Challenge: The records follow. Print, word for word, the first line through the "COL = scene.collection" line.
##############################
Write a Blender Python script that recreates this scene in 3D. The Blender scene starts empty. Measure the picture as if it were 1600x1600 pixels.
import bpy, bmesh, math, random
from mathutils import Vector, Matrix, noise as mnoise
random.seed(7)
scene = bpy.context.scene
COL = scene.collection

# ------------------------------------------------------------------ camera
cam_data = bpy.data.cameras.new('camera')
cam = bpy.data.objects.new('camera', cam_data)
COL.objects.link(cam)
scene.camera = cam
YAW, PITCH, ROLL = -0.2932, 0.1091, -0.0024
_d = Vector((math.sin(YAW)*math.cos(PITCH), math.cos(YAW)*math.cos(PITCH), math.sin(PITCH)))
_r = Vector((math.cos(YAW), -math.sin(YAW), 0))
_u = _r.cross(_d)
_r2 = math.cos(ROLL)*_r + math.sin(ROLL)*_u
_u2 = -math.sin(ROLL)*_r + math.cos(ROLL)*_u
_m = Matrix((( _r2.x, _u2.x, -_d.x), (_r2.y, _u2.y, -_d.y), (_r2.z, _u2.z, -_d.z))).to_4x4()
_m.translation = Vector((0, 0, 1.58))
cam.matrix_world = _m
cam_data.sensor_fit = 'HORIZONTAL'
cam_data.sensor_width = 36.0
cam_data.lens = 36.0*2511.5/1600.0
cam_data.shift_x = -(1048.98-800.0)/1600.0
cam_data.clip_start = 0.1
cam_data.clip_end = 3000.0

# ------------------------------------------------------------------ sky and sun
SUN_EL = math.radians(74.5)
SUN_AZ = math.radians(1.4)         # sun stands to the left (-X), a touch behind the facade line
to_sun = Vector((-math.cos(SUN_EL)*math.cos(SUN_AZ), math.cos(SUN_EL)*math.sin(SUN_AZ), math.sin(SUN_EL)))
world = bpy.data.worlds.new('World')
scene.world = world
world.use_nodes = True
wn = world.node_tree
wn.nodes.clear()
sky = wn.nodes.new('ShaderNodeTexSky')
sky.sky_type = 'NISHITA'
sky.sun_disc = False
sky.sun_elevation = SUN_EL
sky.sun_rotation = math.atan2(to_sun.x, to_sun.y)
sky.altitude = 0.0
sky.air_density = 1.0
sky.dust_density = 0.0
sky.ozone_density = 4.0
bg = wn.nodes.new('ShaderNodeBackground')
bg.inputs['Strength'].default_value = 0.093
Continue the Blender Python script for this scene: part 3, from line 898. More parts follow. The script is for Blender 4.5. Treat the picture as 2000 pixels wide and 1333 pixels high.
##############################
Response for this exercise:
Write a Blender Python script that recreates this scene in 3D. The Blender scene starts empty. Measure the picture as if it were 1600x1600 pixels.
import bpy, bmesh, math, random
from mathutils import Vector, Matrix, noise as mnoise
random.seed(7)
scene = bpy.context.scene
COL = scene.collection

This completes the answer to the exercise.